WRITTEN EXERCISE:
Each entry below must be repeated word for word.

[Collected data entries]
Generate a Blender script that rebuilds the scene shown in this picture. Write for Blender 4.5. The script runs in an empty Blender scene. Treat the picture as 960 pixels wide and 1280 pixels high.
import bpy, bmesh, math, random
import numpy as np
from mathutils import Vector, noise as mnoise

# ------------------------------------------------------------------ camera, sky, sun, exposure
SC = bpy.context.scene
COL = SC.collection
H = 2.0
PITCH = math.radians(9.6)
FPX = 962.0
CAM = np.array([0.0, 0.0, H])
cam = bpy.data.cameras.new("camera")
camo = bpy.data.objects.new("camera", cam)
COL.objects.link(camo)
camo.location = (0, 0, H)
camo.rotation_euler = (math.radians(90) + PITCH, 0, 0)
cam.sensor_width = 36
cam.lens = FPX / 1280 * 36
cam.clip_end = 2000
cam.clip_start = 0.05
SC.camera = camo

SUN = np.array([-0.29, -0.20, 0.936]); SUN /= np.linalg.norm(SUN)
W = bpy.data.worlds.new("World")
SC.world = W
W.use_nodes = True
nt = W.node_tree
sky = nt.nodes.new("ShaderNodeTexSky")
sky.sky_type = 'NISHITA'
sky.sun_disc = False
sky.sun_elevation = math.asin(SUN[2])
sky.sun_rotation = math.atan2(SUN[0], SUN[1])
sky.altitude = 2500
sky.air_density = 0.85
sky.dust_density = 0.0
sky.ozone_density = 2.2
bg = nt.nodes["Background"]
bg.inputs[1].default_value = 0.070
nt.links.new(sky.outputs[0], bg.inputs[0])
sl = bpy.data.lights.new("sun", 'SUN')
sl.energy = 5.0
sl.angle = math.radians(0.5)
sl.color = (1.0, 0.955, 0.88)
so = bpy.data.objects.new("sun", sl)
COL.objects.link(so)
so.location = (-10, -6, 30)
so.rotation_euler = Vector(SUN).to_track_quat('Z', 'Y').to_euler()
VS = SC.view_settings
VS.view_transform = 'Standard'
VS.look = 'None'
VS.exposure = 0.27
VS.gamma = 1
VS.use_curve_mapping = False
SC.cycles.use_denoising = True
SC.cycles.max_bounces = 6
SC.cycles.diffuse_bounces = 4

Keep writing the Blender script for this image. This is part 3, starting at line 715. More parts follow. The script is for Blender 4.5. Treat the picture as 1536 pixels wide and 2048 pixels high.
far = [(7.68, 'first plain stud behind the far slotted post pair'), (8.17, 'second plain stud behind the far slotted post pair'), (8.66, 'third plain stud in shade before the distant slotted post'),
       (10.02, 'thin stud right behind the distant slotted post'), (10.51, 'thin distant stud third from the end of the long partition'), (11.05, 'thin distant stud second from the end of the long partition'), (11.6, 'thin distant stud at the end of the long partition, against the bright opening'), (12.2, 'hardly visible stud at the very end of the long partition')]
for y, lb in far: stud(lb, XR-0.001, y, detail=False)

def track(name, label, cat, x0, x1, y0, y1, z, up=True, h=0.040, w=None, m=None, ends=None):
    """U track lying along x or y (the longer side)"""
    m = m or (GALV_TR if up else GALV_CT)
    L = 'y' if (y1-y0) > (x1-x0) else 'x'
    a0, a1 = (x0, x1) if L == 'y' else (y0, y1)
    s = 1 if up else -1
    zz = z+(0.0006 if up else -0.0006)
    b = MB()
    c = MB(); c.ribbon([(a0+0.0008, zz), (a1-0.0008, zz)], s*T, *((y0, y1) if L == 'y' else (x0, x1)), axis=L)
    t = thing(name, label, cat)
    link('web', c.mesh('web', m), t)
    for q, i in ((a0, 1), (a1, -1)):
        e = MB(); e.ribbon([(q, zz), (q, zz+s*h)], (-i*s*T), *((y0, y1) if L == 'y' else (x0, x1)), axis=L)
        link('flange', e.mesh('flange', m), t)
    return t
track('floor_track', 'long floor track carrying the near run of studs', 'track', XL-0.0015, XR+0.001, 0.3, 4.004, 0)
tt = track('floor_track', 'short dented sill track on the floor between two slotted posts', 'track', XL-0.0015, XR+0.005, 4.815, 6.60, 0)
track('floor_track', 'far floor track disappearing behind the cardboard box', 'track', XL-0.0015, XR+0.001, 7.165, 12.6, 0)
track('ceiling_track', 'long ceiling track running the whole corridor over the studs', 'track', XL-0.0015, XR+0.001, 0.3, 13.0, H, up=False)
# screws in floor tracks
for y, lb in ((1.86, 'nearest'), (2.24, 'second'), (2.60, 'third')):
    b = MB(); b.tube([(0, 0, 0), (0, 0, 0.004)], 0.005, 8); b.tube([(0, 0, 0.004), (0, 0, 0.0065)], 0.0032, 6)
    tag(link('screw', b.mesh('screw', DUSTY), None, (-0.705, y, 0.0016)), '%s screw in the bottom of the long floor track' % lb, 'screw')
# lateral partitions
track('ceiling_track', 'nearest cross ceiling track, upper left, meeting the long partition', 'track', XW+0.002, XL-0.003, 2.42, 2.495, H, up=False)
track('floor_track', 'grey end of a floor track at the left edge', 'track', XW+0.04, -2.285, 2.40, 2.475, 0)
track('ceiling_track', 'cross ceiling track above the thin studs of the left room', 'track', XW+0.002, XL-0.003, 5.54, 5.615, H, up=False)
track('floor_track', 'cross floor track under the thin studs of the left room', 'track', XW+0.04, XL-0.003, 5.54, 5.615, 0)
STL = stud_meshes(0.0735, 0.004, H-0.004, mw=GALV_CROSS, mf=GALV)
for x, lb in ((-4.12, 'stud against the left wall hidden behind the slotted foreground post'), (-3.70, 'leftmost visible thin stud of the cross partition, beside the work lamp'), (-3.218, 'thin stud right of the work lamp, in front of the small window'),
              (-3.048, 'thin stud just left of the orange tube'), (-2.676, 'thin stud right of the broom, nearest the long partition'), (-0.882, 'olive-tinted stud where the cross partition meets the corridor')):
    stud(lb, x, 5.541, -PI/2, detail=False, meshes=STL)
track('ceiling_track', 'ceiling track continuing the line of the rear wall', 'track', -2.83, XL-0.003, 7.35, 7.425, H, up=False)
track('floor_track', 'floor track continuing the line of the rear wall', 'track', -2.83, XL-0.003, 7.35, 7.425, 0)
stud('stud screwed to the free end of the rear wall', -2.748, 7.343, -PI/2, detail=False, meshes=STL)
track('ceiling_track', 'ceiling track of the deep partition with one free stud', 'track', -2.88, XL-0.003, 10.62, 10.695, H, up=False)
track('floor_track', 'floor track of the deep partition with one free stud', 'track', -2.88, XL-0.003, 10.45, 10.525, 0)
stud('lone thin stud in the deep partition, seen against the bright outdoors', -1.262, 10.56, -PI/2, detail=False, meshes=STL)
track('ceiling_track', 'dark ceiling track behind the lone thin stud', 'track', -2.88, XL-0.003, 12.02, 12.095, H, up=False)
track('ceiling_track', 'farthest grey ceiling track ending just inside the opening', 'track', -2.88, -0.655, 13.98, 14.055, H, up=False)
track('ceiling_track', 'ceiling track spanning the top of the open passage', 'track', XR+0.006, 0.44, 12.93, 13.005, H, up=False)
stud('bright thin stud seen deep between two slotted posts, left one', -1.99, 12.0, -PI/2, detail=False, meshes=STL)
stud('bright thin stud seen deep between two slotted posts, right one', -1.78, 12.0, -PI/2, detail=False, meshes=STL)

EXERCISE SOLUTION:
Generate a Blender script that rebuilds the scene shown in this picture. Write for Blender 4.5. The script runs in an empty Blender scene. Treat the picture as 960 pixels wide and 1280 pixels high.
import bpy, bmesh, math, random
import numpy as np
from mathutils import Vector, noise as mnoise

# ------------------------------------------------------------------ camera, sky, sun, exposure
SC = bpy.context.scene
COL = SC.collection
H = 2.0
PITCH = math.radians(9.6)
FPX = 962.0
CAM = np.array([0.0, 0.0, H])
cam = bpy.data.cameras.new("camera")
camo = bpy.data.objects.new("camera", cam)
COL.objects.link(camo)
camo.location = (0, 0, H)
camo.rotation_euler = (math.radians(90) + PITCH, 0, 0)
cam.sensor_width = 36
cam.lens = FPX / 1280 * 36
cam.clip_end = 2000
cam.clip_start = 0.05
SC.camera = camo

SUN = np.array([-0.29, -0.20, 0.936]); SUN /= np.linalg.norm(SUN)
W = bpy.data.worlds.new("World")
SC.world = W
W.use_nodes = True
nt = W.node_tree
sky = nt.nodes.new("ShaderNodeTexSky")
sky.sky_type = 'NISHITA'
sky.sun_disc = False
sky.sun_elevation = math.asin(SUN[2])
sky.sun_rotation = math.atan2(SUN[0], SUN[1])
sky.altitude = 2500
sky.air_density = 0.85
sky.dust_density = 0.0
sky.ozone_density = 2.2
bg = nt.nodes["Background"]
bg.inputs[1].default_value = 0.070
nt.links.new(sky.outputs[0], bg.inputs[0])
sl = bpy.data.lights.new("sun", 'SUN')
sl.energy = 5.0
sl.angle = math.radians(0.5)
sl.color = (1.0, 0.955, 0.88)
so = bpy.data.objects.new("sun", sl)
COL.objects.link(so)
so.location = (-10, -6, 30)
so.rotation_euler = Vector(SUN).to_track_quat('Z', 'Y').to_euler()
VS = SC.view_settings
VS.view_transform = 'Standard'
VS.look = 'None'
VS.exposure = 0.27
VS.gamma = 1
VS.use_curve_mapping = False
SC.cycles.use_denoising = True
SC.cycles.max_bounces = 6
SC.cycles.diffuse_bounces = 4

Keep writing the Blender script for this image. This is part 3, starting at line 715. More parts follow. The script is for Blender 4.5. Treat the picture as 1536 pixels wide and 2048 pixels high.
far = [(7.68, 'first plain stud behind the far slotted post pair'), (8.17, 'second plain stud behind the far slotted post pair'), (8.66, 'third plain stud in shade before the distant slotted post'),
       (10.02, 'thin stud right behind the distant slotted post'), (10.51, 'thin distant stud third from the end of the long partition'), (11.05, 'thin distant stud second from the end of the long partition'), (11.6, 'thin distant stud at the end of the long partition, against the bright opening'), (12.2, 'hardly visible stud at the very end of the long partition')]
for y, lb in far: stud(lb, XR-0.001, y, detail=False)

def track(name, label, cat, x0, x1, y0, y1, z, up=True, h=0.040, w=None, m=None, ends=None):
    """U track lying along x or y (the longer side)"""
    m = m or (GALV_TR if up else GALV_CT)
    L = 'y' if (y1-y0) > (x1-x0) else 'x'
    a0, a1 = (x0, x1) if L == 'y' else (y0, y1)
    s = 1 if up else -1
    zz = z+(0.0006 if up else -0.0006)
    b = MB()
    c = MB(); c.ribbon([(a0+0.0008, zz), (a1-0.0008, zz)], s*T, *((y0, y1) if L == 'y' else (x0, x1)), axis=L)
    t = thing(name, label, cat)
    link('web', c.mesh('web', m), t)
    for q, i in ((a0, 1), (a1, -1)):
        e = MB(); e.ribbon([(q, zz), (q, zz+s*h)], (-i*s*T), *((y0, y1) if L == 'y' else (x0, x1)), axis=L)
        link('flange', e.mesh('flange', m), t)
    return t
track('floor_track', 'long floor track carrying the near run of studs', 'track', XL-0.0015, XR+0.001, 0.3, 4.004, 0)
tt = track('floor_track', 'short dented sill track on the floor between two slotted posts', 'track', XL-0.0015, XR+0.005, 4.815, 6.60, 0)
track('floor_track', 'far floor track disappearing behind the cardboard box', 'track', XL-0.0015, XR+0.001, 7.165, 12.6, 0)
track('ceiling_track', 'long ceiling track running the whole corridor over the studs', 'track', XL-0.0015, XR+0.001, 0.3, 13.0, H, up=False)
# screws in floor tracks
for y, lb in ((1.86, 'nearest'), (2.24, 'second'), (2.60, 'third')):
    b = MB(); b.tube([(0, 0, 0), (0, 0, 0.004)], 0.005, 8); b.tube([(0, 0, 0.004), (0, 0, 0.0065)], 0.0032, 6)
    tag(link('screw', b.mesh('screw', DUSTY), None, (-0.705, y, 0.0016)), '%s screw in the bottom of the long floor track' % lb, 'screw')
# lateral partitions
track('ceiling_track', 'nearest cross ceiling track, upper left, meeting the long partition', 'track', XW+0.002, XL-0.003, 2.42, 2.495, H, up=False)
track('floor_track', 'grey end of a floor track at the left edge', 'track', XW+0.04, -2.285, 2.40, 2.475, 0)
track('ceiling_track', 'cross ceiling track above the thin studs of the left room', 'track', XW+0.002, XL-0.003, 5.54, 5.615, H, up=False)
track('floor_track', 'cross floor track under the thin studs of the left room', 'track', XW+0.04, XL-0.003, 5.54, 5.615, 0)
STL = stud_meshes(0.0735, 0.004, H-0.004, mw=GALV_CROSS, mf=GALV)
for x, lb in ((-4.12, 'stud against the left wall hidden behind the slotted foreground post'), (-3.70, 'leftmost visible thin stud of the cross partition, beside the work lamp'), (-3.218, 'thin stud right of the work lamp, in front of the small window'),
              (-3.048, 'thin stud just left of the orange tube'), (-2.676, 'thin stud right of the broom, nearest the long partition'), (-0.882, 'olive-tinted stud where the cross partition meets the corridor')):
    stud(lb, x, 5.541, -PI/2, detail=False, meshes=STL)
track('ceiling_track', 'ceiling track continuing the line of the rear wall', 'track', -2.83, XL-0.003, 7.35, 7.425, H, up=False)
track('floor_track', 'floor track continuing the line of the rear wall', 'track', -2.83, XL-0.003, 7.35, 7.425, 0)
stud('stud screwed to the free end of the rear wall', -2.748, 7.343, -PI/2, detail=False, meshes=STL)
track('ceiling_track', 'ceiling track of the deep partition with one free stud', 'track', -2.88, XL-0.003, 10.62, 10.695, H, up=False)
track('floor_track', 'floor track of the deep partition with one free stud', 'track', -2.88, XL-0.003, 10.45, 10.525, 0)
stud('lone thin stud in the deep partition, seen against the bright outdoors', -1.262, 10.56, -PI/2, detail=False, meshes=STL)
track('ceiling_track', 'dark ceiling track behind the lone thin stud', 'track', -2.88, XL-0.003, 12.02, 12.095, H, up=False)
track('ceiling_track', 'farthest grey ceiling track ending just inside the opening', 'track', -2.88, -0.655, 13.98, 14.055, H, up=False)
track('ceiling_track', 'ceiling track spanning the top of the open passage', 'track', XR+0.006, 0.44, 12.93, 13.005, H, up=False)
stud('bright thin stud seen deep between two slotted posts, left one', -1.99, 12.0, -PI/2, detail=False, meshes=STL)
stud('bright thin stud seen deep between two slotted posts, right one', -1.78, 12.0, -PI/2, detail=False, meshes=STL)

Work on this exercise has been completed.